“Rose”: cuando los herederos de las víctimas se convierten en victimarios
Martin Sherman plantea la terrible paradoja que cómo el nieto de una mujer judía que sobrevivió al holocausto puede convertirse a su vez en partícipe de un genocidio
No habría habido mejor momento para traer a un escenario el monólogo del autor estadounidense Martín Sherman que este mismo en que vivimos cuando el mundo contempla horrorizado cómo los descendientes del terrible genocidio nazi son capaces de ejecutar un nuevo genocidio, en este caso sobre el pueblo palestino. Es decir, cuando asistimos a la transformación de los hijos y nietos de las antiguas víctimas en nuevos y feroces victimarios. Planteó esta terrible paradoja hace más de veinte años Martín Sherman que no es precisamente un resentido antisemita, sino él mismo hijo de una familia judía de origen ruso. Buen conocedor, por tanto, del triste sino vivido por su propia gente pero, a la vez, consciente de hasta qué punto pueden cambiar las tornas. El resultado de esta toma de conciencia fue un monólogo titulado “Rose” que Daniel Anglès ha traducido al catalán y que protagoniza bajo su dirección Carme Sansa en la Villarroel.

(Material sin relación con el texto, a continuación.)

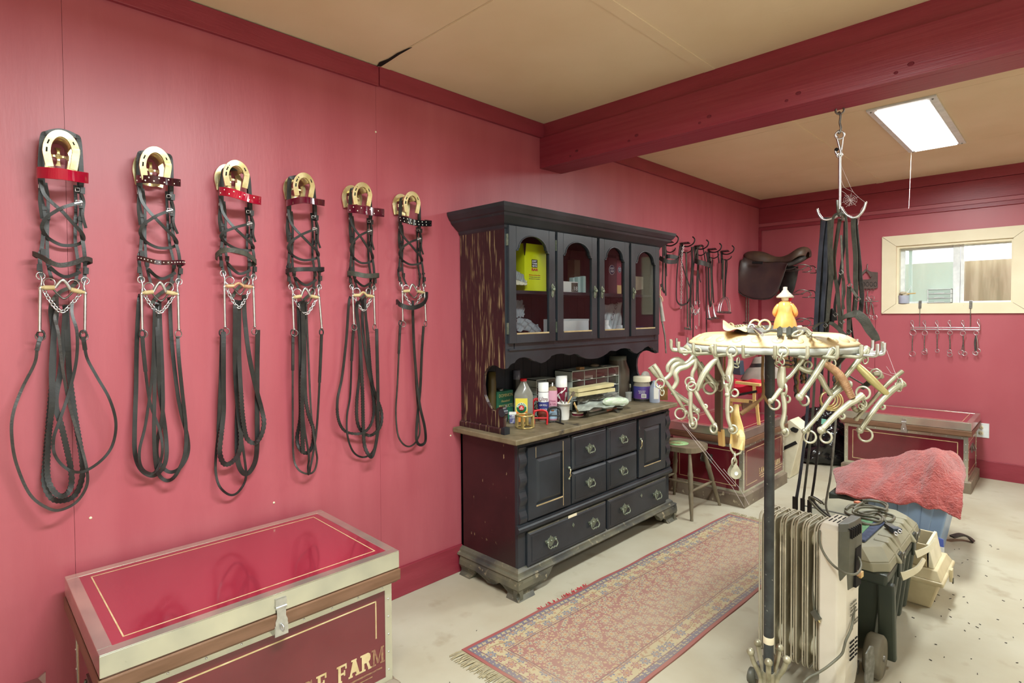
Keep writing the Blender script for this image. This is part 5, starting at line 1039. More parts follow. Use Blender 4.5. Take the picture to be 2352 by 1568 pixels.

Rose es un personaje imaginado, pero que pudo ser muy real. Un mujer judía nacida en aquellas regiones de Centroeuropa que fueron sucesivamente austro-húngaras, rusas, polacas y finalmente ucranianas y a quien la segunda guerra mundial confinó en el temible gueto de Varsovia en el que presenció como los nazis asesinaban a una niña de su familia. El azar quiso que salvara la vida y pudo continuarla con la paz, temporalmente en Israel y finalmente en Estados Unidos. Quien sí se estableció en el nuevo estado hebreo fue su único hijo, casado con una norteamericana conversa, que le dio tres nietos. Una peripecia personal y familiar como tantas otras, que Sherman desgrana por boca de la protagonista para llevarle al final a la terrible contradicción de ver cómo sus descendentes se convierten a su vez en implacables perseguidores de árabes y uno de sus ellos en consciente y feliz ejecutor de una niña de la misma edad que la de su sangre. Rose no puede evitar llorar desconsoladamente por la muerte de esta última tanto como lo hizo por la otra y, sobre todo, hacerlo también por la decepción de constatar que en el propio nieto que engendró anida el mismo odio contra “los otros” -en este caso diferentes a los de entonces- que ella vivió durante su juventud.
La elección de Carme Sansa para hacer de Rose no puede ser más afortunada porque la experiencia de la veterana actriz convierte este reto, nada fácil, en una actuación brillantísima. Hacer de Rose no solo implica asumir el riesgo y el esfuerzo que supone todo monólogo, sino que en este caso hay un factor añadido y es que Anglès ha situado a Sansa sentada en un banco, del que no se mueve en los noventa minutos de la función. Quiere ello decir que la actriz ha de desarrollar su interpretación con las únicas herramientas de los gestos de su rostro, del movimiento de sus brazos y de sus manos y, por supuesto, de la entonación de sus palabras. Toda una lección que deja al público boquiabierto.
Lo dicho, “Rose” llega en el momento más adecuado para hacernos pensar muchas cosas sobre el contradictorio y salvaje mundo que nos rodea (y que acaso subyace escondido en nuestra propia alma).